Exercise directions: From the first line of the data below through the line bearing "from mathutils import Vector, Matrix", reproduce each line exactly; do not include pictures.

* * *

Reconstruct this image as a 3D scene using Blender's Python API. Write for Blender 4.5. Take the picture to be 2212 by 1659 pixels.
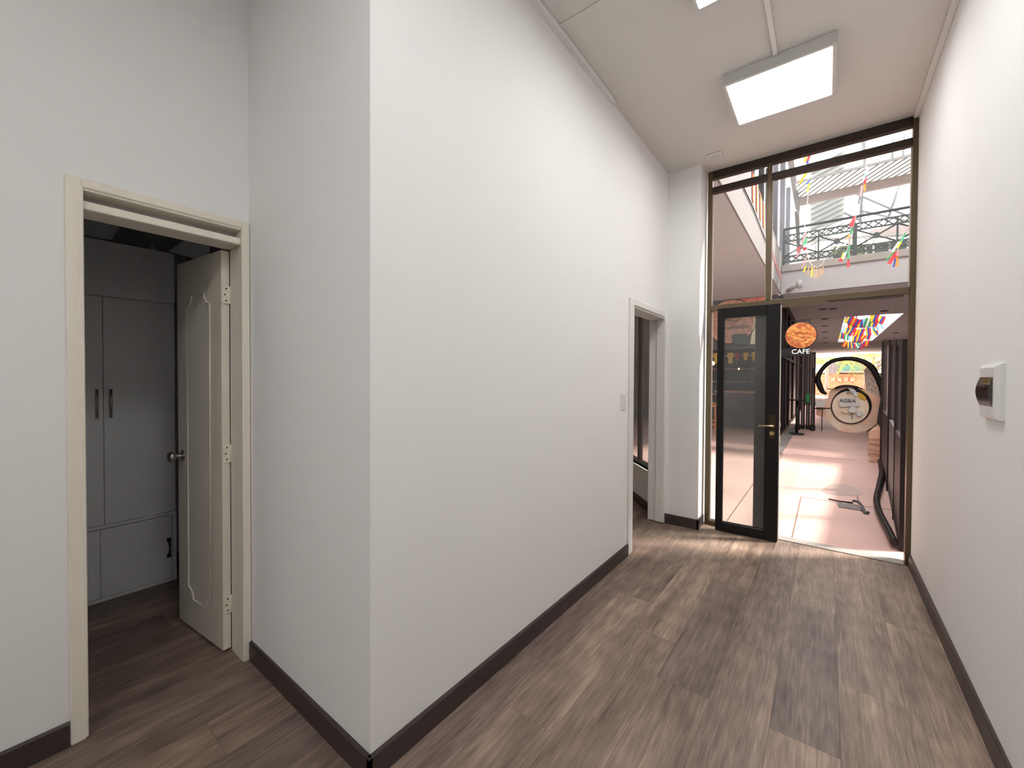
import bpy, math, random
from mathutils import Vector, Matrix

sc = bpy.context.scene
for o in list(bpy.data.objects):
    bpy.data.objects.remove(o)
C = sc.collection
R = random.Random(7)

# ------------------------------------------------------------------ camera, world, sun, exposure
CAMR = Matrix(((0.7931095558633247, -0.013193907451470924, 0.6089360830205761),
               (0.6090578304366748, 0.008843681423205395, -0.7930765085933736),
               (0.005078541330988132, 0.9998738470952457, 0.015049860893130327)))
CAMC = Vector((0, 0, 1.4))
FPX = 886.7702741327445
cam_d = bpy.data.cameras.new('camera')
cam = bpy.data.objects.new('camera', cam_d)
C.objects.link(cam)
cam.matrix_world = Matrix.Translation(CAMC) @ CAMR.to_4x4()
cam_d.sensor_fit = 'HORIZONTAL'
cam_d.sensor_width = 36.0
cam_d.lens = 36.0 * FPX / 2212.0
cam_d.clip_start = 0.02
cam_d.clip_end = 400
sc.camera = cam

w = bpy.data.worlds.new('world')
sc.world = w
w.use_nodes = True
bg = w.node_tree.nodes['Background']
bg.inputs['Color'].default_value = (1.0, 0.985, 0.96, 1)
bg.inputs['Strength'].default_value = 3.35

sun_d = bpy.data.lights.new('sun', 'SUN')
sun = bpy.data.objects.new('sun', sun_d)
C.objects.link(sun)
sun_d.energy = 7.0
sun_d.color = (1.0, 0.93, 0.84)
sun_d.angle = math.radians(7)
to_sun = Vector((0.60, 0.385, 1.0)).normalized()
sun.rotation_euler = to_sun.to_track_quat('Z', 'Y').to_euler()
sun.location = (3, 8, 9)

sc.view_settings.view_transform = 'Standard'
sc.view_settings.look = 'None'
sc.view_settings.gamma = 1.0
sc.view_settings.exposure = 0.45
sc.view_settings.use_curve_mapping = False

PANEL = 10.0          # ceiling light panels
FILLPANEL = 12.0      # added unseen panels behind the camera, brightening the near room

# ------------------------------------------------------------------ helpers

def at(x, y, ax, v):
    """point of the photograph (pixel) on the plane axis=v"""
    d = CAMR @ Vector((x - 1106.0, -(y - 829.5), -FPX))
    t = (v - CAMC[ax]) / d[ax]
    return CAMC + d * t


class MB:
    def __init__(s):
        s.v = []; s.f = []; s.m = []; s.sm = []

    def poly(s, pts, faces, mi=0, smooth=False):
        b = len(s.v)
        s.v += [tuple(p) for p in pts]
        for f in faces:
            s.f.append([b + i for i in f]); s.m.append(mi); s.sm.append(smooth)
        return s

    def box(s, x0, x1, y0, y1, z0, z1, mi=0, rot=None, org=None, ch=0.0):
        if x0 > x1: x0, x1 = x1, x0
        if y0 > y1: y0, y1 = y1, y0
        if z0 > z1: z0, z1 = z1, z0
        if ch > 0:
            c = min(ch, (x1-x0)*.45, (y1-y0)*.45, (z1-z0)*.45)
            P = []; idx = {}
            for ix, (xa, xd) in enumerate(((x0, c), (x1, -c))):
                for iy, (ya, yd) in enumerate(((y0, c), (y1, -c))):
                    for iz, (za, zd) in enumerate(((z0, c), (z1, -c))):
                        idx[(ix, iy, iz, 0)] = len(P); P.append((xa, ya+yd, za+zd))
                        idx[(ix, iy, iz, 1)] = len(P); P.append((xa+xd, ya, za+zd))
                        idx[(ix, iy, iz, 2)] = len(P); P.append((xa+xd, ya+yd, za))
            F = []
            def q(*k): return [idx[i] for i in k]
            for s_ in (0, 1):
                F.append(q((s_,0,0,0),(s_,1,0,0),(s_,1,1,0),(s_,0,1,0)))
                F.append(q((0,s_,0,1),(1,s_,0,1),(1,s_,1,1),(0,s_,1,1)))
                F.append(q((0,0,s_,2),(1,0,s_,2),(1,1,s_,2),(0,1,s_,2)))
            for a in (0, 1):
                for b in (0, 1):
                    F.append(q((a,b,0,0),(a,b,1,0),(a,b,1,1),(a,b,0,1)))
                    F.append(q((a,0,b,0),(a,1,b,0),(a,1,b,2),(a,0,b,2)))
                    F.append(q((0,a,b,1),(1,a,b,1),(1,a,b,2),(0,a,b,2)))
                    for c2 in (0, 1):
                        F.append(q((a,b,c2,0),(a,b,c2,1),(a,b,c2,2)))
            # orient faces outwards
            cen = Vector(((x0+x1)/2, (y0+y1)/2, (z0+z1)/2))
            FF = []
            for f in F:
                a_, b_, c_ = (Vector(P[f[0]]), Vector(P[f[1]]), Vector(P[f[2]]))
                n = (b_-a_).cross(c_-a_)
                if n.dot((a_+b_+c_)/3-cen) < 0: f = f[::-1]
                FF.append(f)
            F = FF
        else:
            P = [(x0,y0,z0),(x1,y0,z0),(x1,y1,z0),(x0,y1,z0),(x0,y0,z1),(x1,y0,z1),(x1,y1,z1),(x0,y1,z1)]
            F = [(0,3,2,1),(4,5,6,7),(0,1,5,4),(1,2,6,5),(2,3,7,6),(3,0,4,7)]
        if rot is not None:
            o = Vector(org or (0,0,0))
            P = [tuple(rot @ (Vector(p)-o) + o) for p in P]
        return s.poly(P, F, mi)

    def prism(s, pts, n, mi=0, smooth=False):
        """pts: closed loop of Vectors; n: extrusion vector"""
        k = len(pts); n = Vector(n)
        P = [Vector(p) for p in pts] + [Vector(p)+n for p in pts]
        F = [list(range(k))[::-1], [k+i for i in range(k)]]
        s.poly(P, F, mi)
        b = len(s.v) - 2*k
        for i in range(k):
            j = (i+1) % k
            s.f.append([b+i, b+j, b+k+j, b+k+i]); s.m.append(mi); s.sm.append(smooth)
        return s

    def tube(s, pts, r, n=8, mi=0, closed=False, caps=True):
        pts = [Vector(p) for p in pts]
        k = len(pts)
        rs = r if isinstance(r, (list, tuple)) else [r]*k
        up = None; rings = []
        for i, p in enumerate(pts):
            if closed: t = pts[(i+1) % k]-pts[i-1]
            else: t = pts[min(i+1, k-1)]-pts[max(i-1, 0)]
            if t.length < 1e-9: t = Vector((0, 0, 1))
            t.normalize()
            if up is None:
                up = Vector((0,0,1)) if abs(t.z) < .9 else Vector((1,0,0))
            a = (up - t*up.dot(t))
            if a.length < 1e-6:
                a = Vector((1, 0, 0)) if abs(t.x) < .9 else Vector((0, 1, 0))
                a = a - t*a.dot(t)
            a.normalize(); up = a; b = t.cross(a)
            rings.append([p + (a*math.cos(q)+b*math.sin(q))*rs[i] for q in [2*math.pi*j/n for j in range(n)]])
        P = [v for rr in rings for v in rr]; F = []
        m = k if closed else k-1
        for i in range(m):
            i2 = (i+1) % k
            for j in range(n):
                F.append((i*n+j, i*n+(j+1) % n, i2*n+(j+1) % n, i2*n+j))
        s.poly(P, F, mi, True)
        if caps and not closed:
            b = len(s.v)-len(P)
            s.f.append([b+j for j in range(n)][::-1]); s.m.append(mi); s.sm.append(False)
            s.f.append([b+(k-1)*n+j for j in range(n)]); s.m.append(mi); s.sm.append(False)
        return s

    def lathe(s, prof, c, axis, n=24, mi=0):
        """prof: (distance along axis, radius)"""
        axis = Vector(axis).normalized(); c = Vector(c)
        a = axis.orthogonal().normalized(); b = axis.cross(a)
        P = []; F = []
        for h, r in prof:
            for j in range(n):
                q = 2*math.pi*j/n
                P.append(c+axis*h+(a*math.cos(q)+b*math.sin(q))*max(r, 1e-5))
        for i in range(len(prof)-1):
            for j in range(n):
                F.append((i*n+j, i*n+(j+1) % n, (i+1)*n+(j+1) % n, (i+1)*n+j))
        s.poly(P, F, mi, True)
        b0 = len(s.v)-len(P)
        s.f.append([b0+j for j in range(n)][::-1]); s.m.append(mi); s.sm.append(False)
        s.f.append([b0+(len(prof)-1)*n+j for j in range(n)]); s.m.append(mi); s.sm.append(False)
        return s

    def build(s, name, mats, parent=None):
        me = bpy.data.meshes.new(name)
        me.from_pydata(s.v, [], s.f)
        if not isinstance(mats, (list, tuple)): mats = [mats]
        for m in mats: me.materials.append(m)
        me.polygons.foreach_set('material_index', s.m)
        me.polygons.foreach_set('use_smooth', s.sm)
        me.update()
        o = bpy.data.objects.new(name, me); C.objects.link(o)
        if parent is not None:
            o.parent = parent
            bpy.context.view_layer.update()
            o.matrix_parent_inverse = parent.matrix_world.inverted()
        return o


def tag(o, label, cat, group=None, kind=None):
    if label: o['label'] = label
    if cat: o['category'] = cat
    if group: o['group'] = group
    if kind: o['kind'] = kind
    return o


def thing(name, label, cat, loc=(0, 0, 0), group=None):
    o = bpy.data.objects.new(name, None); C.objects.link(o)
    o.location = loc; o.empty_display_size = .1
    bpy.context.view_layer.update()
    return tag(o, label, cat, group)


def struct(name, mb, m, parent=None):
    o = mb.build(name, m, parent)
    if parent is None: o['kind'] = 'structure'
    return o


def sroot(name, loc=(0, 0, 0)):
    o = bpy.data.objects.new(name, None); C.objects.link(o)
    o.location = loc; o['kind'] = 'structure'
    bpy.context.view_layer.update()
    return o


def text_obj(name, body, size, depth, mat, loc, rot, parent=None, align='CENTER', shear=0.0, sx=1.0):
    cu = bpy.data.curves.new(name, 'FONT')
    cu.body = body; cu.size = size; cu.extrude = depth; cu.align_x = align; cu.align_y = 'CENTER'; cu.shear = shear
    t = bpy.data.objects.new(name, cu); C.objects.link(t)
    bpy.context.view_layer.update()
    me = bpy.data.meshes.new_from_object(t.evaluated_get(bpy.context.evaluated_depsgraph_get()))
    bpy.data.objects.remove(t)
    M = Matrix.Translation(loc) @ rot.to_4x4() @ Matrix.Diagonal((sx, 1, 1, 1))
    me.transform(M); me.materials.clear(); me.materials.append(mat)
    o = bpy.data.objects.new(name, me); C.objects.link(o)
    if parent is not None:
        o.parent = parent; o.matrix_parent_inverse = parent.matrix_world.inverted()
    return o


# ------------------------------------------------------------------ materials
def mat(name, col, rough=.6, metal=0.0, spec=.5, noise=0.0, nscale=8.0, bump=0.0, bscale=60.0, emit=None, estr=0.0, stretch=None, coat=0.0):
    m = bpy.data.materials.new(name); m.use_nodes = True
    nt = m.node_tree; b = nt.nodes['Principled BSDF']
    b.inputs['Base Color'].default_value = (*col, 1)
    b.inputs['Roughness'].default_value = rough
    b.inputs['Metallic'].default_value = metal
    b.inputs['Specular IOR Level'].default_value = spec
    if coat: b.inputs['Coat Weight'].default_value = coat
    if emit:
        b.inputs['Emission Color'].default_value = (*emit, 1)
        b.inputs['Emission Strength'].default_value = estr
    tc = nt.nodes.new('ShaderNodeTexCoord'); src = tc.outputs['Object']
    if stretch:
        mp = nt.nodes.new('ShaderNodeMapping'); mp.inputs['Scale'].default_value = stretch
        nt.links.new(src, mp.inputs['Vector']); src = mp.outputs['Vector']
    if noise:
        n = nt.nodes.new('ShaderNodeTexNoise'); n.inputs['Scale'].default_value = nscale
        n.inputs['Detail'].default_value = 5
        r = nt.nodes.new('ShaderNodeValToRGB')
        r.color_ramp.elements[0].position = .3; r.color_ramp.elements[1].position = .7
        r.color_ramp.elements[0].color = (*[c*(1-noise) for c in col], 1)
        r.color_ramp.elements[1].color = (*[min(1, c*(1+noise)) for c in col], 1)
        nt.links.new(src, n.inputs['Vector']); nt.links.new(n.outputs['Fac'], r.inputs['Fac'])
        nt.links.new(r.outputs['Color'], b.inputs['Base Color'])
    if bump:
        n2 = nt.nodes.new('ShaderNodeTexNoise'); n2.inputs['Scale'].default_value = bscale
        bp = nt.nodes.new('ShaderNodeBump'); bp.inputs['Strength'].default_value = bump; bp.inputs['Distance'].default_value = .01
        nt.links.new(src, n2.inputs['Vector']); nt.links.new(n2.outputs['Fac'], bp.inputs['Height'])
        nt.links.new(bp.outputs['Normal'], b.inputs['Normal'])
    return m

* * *

Solution for this exercise:
Reconstruct this image as a 3D scene using Blender's Python API. Write for Blender 4.5. Take the picture to be 2212 by 1659 pixels.
import bpy, math, random
from mathutils import Vector, Matrix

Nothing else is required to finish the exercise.